Switching to C++ is just opening another can of worms.
C++ just have the bad stuff from C and the bad stuff from object oriented design combined.
If you want a language for an OS that is better you will need to look at ADA or some completely different language. One of the more secure operating systems out there is OpenVMS and that's written in BLISS.
If builders built buildings the way programmers wrote programs, then the first woodpecker would destroy civilization.
C++ is great for masking what is actually happening in the background, which is the opposite of what you want for a kernel.

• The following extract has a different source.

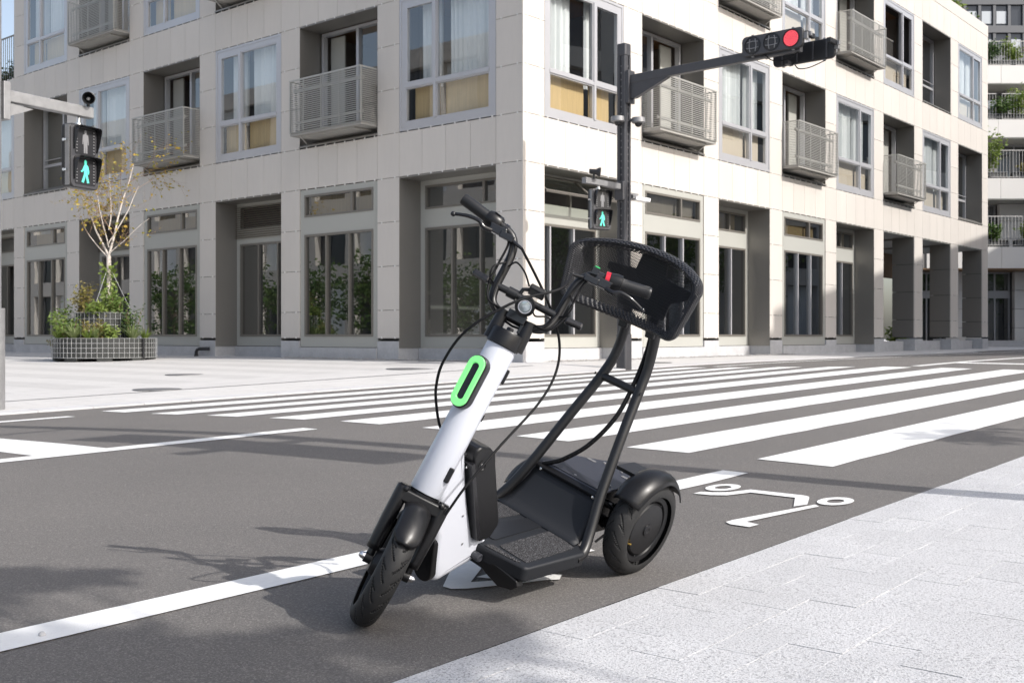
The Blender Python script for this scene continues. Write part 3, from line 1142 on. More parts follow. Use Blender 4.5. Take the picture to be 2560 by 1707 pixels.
for side, P in (('R', PR), ('L', PL)):
    fn = FR if side == 'R' else FL
    T = TYPES[side]
    nb = len(P) - 1
    cb = MB(fn)
    for i, (s0, s1) in enumerate(P):
        top3 = side == 'R' or i <= 6
        ztop = BANDS[2][1] if top3 else BANDS[1][1]
        opn = side == 'R' and i >= 5
        # pillar core and panels
        e0 = s0 + .036 if i == 0 else s0 + .012
        cb.box(e0, s1 - .012, .036, .61, Z(G0) - .02, Z(ztop))
        pb = MB(fn)
        pb.box(s0 + (.0 if i == 0 else .01), s1 - .01, -.012 if i else -.006, .62, ZB - .3, Z(G0) - .06)
        pb.build('pillar_base', M_CONC, apt)
        zs = list(zip(ZG[:-1], ZG[1:])) + [BANDS[0]]
        for k, (f0, f1) in enumerate(FLOORS):
            if k == 1 and not top3:
                break
            zs += [(f0 + ROW * j, f0 + ROW * (j + 1)) for j in range(3)] + [BANDS[k + 1]]
        for (z0, z1) in zs:
            add_panel(side, s0, s1, z0, z1)
            add_clips(side, s0, s1, z1)
        add_clips(side, s0, s1, G0 + .012)
    for i in range(nb):
        s0, s1 = P[i][1], P[i + 1][0]
        top3 = side == 'R' or i < 6
        for k in range(3 if top3 else 2):
            z0, z1 = BANDS[k]
            cb.box(s0 - .012, s1 + .012, .036, .60, Z(z0) + .01, Z(z1) - .004)
            for j in range(4):
                a, b_ = s0 + (s1 - s0) * j / 4, s0 + (s1 - s0) * (j + 1) / 4
                add_panel(side, a, b_, z0, z1, gz0=.005, gz1=.010, gs=.0035)
                add_clips(side, a, b_, z0 + .002, (.14, .62))
                add_clips(side, a, b_, z1, (.14, .62))
        for k in range(2):
            t = T[k + 1][i]
            f0, f1 = FLOORS[k]
            if t == 'W' or t == 'O':
                window_W(side, s0, s1, f0, f1, opened=(t == 'O'))
            elif t == 'B':
                balcony(side, s0, s1, f0, f1)
            elif t == 'F':
                french(side, s0, s1, f0, f1)
        t = T[0][i]
        if t == 'flush':
            shopfront(side, s0, s1, 0.02, t)
        elif t in ('rec', 'louv', 'awn', 'door'):
            lining(side, s0, s1, -.262, G1, .66, sill=False)
            shopfront(side, s0, s1, 0.62, t, lights=3 if not (side == 'R' and i == 4) else 3)
        elif t == 'open':
            # deep clad pillars, soffit; low kerb wall between
            so = MB(fn)
            so.box(s0 - .01, s1 + .01, .03, 3.4, Z(G1) - .03, Z(G1) - .004)
            so.build('soffit', M_INFILL, apt)
            for (sa, sb) in ((s0 - .006, s0 + .006), (s1 - .006, s1 + .006)):
                for (z0, z1) in zip(ZG[:-1], ZG[1:]):
                    rp = MB(fn)
                    rp.box(sa, sb, .034, .74, Z(z0) + .008, Z(z1) - .008 if z1 < G1 else Z(z1) - .034)
                    rp.build('side_panel', M_REVEAL, apt)
            lw = MB(fn)
            lw.box(s0 + .01, s1 - .01, .35, .60, ZB - .1, ZB + .32)
            lw.build('low_wall', M_CONC, apt)
    cb.build('wall', M_JOINT, apt)
    # interior: floors, back wall and cross walls so that rooms are enclosed
    inn = MB(fn)
    send = P[-1][1]
    gl = P[5][0] if side == 'R' else send
    inn.box(P[0][1] if side == 'R' else P[0][0] + 3.6, gl, 3.5, 3.6, ZB, Z(G1))
    inn.box(P[0][1], send, 3.5, 3.6, Z(G1), Z(BANDS[1][1]))
    inn.box(P[0][1], send if side == 'R' else P[6][1], 3.5, 3.6, Z(BANDS[1][1]), Z(BANDS[2][1]))
    for i, (s0, s1) in enumerate(P):
        if i == 0:
            continue
        if side == 'R' and i > 5:
            inn.box(s0 + .2, s1 - .2, .62, 3.5, Z(G1), Z(BANDS[2][1]))
        else:
            inn.box(s0 + .2, s1 - .2, .62, 3.5, ZB, Z(BANDS[2][1] if (side == 'R' or i <= 6) else BANDS[1][1]))
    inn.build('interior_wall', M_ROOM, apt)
    fl = MB(fn)
    for k in range(3):
        z0, z1 = BANDS[k]
        fl.box(P[0][0] + (.62 if side == 'R' else 3.62), send if (k < 2 or side == 'R') else P[6][1], .61, 3.6, Z(z0) + .03, Z(z1) - .2)
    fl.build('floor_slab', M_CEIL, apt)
for side in 'LR':
    clips[side].build('joint_clip', M_CLIP, apt, kind='stuff')
panels.sort(key=lambda t: -t[0])
rest = MB()
for n_, (size, fn, (s0, s1, z0, z1)) in enumerate(panels):
    b = MB(fn)
    b.box(s0, s1, 0.0, 0.03, Z(z0), Z(z1))
    if n_ < 300 and size > 0:
        b.build('facade_panel', M_PANEL, apt)
    else:
        rest.add(b.v, b.f)
rest.build('facade_panel', M_PANEL, apt, kind='stuff')
# corner return of the panels (the arris post) and roofs
b = MB()
b.box(XL - .006, XL + .03, YF - .006, YF + .03, Z(G0), Z(BANDS[2][1]))
b.build('corner_post', M_PANEL, apt)
ZR = Z(BANDS[2][1])
b = MB()
b.box(XL + .04, 44.3, YF + .04, YF + 9, ZR - .12, ZR)
b.box(XL + .04, XL + 9, YF + 9, 33.2, ZR - .12, ZR)
b.box(XL + .04, XL + 9, 33.2, 39.7, Z(BANDS[1][1]) - .12, Z(BANDS[1][1]) - .02)
b.build('roof', M_CONC, apt)
b = MB()
b.box(XL + 9, 44.3, YF + 8.9, YF + 9, ZB, ZR)
b.box(44.28, 44.34, YF + .62, YF + 9, Z(G1), ZR)
b.box(XL + .1, XL + 3.6, 33.12, 33.2, Z(BANDS[1][1]), ZR)
b.build('end_wall', M_PANEL, apt)
b = MB(FR)
b.box(15.9, 44.36, -.008, .3, ZR + .004, ZR + .42)
b.build('parapet', M_PANEL, apt)
b = MB(FR)
b.box(36.0, 38.5, 2.9, 3.4, ZB, Z(G1))
b.build('passage_wall', M_WOODPALE, apt)
b = MB(FR)
b.box(33.6, 44.3, 3.4, 3.5, Z(2.3), Z(G1))
b.build('passage_lintel', M_CEIL, apt)
# terrace rail on the low roof at the left end
b = MB(FL)
zt = Z(BANDS[1][1])
b.box(33.25, 39.7, .08, .11, zt + 1.35, zt + 1.39)
for k in range(48):
    s = 33.3 + k * .135
    b.box(s, s + .014, .088, .102, zt, zt + 1.35)
b.build('terrace_rail', M_BRONZE, apt)
b = MB(FR)
b.box(16.5, 40, 5, 8.8, ZR, ZR + 3.6)
b.build('penthouse', M_PANEL, apt)
# small fittings on the walls
b = MB(FL)
b.box(19.59, 19.60 + .05, .34, .46, Z(.27), Z(.46))
b.build('intercom', M_ALU, apt, bevel=.008)
pp = thing('drain_pipe', (XL - .2, 23.2, ZB), 'short black drain elbow rising from the paving at the plinth', 'pipe')
b = MB()
b.tube([(XL - .22, 23.25, ZB - .02), (XL - .22, 23.25, ZB + .10), (XL - .215, 23.22, ZB + .15), (XL - .19, 23.16, ZB + .175), (XL - .02, 22.98, ZB + .18)], .042, 12)
b.build('elbow', M_BLACK, pp, smooth=50)
b = MB()
b.cyl((XL - .22, 23.25, ZB - .02), (XL - .22, 23.25, ZB + .04), .055)
b.build('collar', M_BLACK, pp, smooth=40)
# strip of gravel along the wall foot
gv = MB()
for i in range(1500):
    if rng.random() < .62:
        x, y = rng.uniform(16.55, 27), YF + rng.uniform(-.22, .58 if False else -.055)
    else:
        x, y = XL + rng.uniform(-.22, -.055), rng.uniform(13.7, 20)
    r = rng.uniform(.018, .045)
    z = pz(x, y)
    a = rng.uniform(0, 6)
    vs = [(x + r * math.cos(a + t), y + r * math.sin(a + t), z + rng.uniform(-.005, .012)) for t in (0, 1.6, 3.1, 4.7)] + [(x + r * .2, y, z + r * rng.uniform(.5, .9))]
    gv.add(vs, [(0, 1, 4), (1, 2, 4), (2, 3, 4), (3, 0, 4)])
g = gv.build('gravel', M_GRAVEL, kind='stuff')
g['label'] = 'strip of loose grey gravel along the foot of the wall'

# ------------------------------------------------------------------ foliage helpers
def leaves(b, pts, size, flatness=0.5, aspect=1.8, var=0.35):
    """leaf-sized folded quads at pts"""
    for p in pts:
        s = size * (1 + var * rng.uniform(-1, 1))
        d = Vector(rng.normal(0, 1, 3))
        d.z = d.z * flatness - 0.25
        d.normalize()
        n = Vector(rng.normal(0, 1, 3))
        n = (n - d * n.dot(d)).normalized()
        up = d.cross(n)
        p = Vector(p)
        w = s / aspect / 2
        a, c = p, p + d * s
        m = p + d * s * .5
        b.add([a, m + n * w + up * w * .25, c, m - n * w + up * w * .25], [(0, 1, 2, 3)])


def blob_pts(c, r, n, shell=0.4):
    out = []
    c = np.array(c)
    for _ in range(n):
        v = rng.normal(0, 1, 3)
        v /= np.linalg.norm(v)
        k = (shell + (1 - shell) * rng.random()) if rng.random() < .8 else rng.random()
        out.append(c + v * np.array(r) * k)
    return out


def shrub(name, loc, r, h, n, size, m, label, cat='shrub', group=None, stems=5, aspect=2.0):
    x, y, z = loc
    t = thing(name, loc, label, cat, group)
    b = MB()
    s = MB()
    cs = []
    for k in range(stems):
        a = rng.uniform(0, 6.28)
        q = rng.random() ** .5 * r * .8
        tip = (x + q * math.cos(a), y + q * math.sin(a), z + h * rng.uniform(.5, 1))
        s.tube([(x + q * .3 * math.cos(a), y + q * .3 * math.sin(a), z), tip], [.008, .003], 5)
        cs.append(tip)
    for k in range(n):
        c = cs[rng.integers(len(cs))]
        f = rng.uniform(.25, 1.05)
        p = (x + (c[0] - x) * f + rng.normal(0, r * .22), y + (c[1] - y) * f + rng.normal(0, r * .22), z + (c[2] - z) * f + rng.normal(0, h * .10))
        leaves(b, [p], size, aspect=aspect)
    s.build('stem', M_TWIG, t)
    b.build('foliage', m, t)
    return t


def tuft(name, loc, h, n, m, label, cat='plant', group=None, w=.018):
    x, y, z = loc
    t = thing(name, loc, label, cat, group)
    b = MB()
    for k in range(n):
        a = rng.uniform(0, 6.28)
        L = h * rng.uniform(.6, 1.15)
        out = rng.uniform(.25, .95)
        pts = []
        for i in range(5):
            q = i / 4
            rr = L * out * q
            zz = L * (q * 1.15 - .75 * out * q * q)
            ww = w * (1 - q) ** .6
            pts.append((rr, zz, ww))
        vs = []
        for rr, zz, ww in pts:
            cx, cy = x + rr * math.cos(a), y + rr * math.sin(a)
            vs += [(cx - ww * math.sin(a), cy + ww * math.cos(a), z + zz), (cx + ww * math.sin(a), cy - ww * math.cos(a), z + zz)]
        b.add(vs, [(2 * i, 2 * i + 1, 2 * i + 3, 2 * i + 2) for i in range(4)])
    b.build('blade', m, t, kind='stuff')
    return t


def tree(name, loc, H, crown, rc, nclump, nleaf, lsize, label, m=None, group='street trees across the road', tr=.09):
    x, y, z = loc
    t = thing(name, loc, label, 'tree', group)
    tb = MB()
    top = Vector(crown)
    tb.tube([(x, y, z), (x + .05, y - .03, z + H * .3), tuple(top - Vector((0, 0, rc[2] * .2)))], [tr, tr * .7, tr * .3], 9, smooth=5)
    lb = MB()
    for k in range(nclump):
        v = rng.normal(0, 1, 3)
        v /= np.linalg.norm(v)
        c = np.array(crown) + v * np.array(rc) * rng.uniform(.35, 1)
        base = Vector((x, y, z + H * rng.uniform(.3, .6)))
        mid = base.lerp(Vector(c), .5) + Vector((0, 0, .1))
        tb.tube([base, mid, Vector(c)], [tr * .35, tr * .2, .008], 5)
        q = rng.uniform(.22, .42) * min(rc) * 1.2
        leaves(lb, blob_pts(c, (q * 1.3, q * 1.3, q * .8), nleaf, .2), lsize)
    tb.build('trunk', M_BROWN, t, smooth=60)
    lb.build('crown', m or M_LGRN, t)
    return t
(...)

A microkernel minimizes the amount of code you have to trust. MINIX as of 3.0 is also designed to be fault-tolerant, able to recover to almost any sort of bug. You tend to get a lot of transactional and message passing overhead though. For example the filesystem modules isn't allowed to access the disk controller, it has to ask the block layer to do it and pass the result. But the block layer can't actually pass the result directly, it has to check in with the microkernel to make sure it's okay.
But the future isn't bleak, not only has hardware in general become faster, there has been quite a bit of design advance around these sorts of messaging system that reduce the overhead micro-kernels generate.
I think the original argument was about design complexity though, not performance or security as linux started as a hobbyist desktop system. Linus's counterargument as that a microkernel design simply moved complexity to a different level and didn't actually decrease the complexity of a practical and working system.